- SOURCE EXCERPT
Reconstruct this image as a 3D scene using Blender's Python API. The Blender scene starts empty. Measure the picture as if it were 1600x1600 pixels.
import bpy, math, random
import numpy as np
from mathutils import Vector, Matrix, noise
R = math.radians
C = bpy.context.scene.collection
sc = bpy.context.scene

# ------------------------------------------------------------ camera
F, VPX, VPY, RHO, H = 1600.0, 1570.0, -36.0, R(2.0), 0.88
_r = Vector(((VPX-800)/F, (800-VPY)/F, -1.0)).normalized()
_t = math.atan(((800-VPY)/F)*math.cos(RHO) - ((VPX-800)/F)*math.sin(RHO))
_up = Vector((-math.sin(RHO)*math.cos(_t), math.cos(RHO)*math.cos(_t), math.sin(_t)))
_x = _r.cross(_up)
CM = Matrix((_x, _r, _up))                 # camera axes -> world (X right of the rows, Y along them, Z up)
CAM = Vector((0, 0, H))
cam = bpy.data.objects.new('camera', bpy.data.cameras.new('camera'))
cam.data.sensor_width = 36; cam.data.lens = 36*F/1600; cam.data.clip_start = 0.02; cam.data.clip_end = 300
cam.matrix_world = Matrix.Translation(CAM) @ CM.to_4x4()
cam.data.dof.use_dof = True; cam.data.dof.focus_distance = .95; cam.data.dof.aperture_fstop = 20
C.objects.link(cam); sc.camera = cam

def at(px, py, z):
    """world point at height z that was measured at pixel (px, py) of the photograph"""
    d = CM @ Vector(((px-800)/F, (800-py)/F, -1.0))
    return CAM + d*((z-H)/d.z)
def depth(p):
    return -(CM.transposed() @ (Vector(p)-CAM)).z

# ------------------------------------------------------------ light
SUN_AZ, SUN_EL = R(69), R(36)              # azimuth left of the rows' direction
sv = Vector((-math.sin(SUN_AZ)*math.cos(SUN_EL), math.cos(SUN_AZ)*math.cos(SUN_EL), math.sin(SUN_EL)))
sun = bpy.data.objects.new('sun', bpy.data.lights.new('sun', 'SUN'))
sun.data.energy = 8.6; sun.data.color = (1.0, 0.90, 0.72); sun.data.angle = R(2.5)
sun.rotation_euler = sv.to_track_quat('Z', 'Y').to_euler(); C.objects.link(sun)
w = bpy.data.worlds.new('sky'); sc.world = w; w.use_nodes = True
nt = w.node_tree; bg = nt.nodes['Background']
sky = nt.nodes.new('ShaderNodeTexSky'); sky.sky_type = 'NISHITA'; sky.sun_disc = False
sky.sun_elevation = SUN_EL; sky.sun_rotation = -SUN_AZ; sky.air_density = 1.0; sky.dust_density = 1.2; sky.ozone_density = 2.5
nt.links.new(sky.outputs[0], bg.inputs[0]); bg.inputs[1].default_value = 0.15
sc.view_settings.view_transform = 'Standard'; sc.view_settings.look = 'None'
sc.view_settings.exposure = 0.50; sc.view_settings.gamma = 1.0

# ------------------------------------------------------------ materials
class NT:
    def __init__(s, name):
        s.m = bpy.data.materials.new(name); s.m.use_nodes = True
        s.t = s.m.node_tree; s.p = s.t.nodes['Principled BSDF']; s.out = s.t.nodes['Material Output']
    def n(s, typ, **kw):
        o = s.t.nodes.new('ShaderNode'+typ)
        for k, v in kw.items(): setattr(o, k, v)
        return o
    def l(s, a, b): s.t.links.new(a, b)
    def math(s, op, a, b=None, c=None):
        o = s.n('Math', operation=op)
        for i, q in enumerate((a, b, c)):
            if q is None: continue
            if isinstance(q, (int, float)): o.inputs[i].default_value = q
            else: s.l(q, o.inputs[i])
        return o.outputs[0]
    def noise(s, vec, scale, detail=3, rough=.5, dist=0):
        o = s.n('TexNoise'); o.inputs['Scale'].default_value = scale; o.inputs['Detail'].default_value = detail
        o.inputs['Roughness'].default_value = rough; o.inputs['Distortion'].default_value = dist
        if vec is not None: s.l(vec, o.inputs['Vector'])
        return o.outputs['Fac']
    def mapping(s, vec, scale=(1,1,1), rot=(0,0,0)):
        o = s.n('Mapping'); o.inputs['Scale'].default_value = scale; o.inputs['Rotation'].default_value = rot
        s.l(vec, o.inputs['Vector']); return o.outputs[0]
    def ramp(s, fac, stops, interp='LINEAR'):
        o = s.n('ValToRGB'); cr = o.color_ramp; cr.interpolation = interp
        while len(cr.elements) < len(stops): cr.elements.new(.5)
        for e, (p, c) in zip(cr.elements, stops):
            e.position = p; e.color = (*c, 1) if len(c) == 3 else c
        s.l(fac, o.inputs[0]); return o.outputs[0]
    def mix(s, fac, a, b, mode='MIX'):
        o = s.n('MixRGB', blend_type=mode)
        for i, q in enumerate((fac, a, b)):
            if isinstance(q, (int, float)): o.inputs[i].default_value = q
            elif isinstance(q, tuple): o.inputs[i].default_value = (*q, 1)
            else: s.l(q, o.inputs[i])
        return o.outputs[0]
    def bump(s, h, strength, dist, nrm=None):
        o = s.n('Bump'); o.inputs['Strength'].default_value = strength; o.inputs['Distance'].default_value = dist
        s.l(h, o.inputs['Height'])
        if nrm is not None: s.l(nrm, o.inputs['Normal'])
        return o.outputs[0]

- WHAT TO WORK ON
All lines from the beginning of the material above through the one with "sc = bpy.context.scene" need to be returned exactly; please return those and only those.

- SOLUTION TO THE PROBLEM
Reconstruct this image as a 3D scene using Blender's Python API. The Blender scene starts empty. Measure the picture as if it were 1600x1600 pixels.
import bpy, math, random
import numpy as np
from mathutils import Vector, Matrix, noise
R = math.radians
C = bpy.context.scene.collection
sc = bpy.context.scene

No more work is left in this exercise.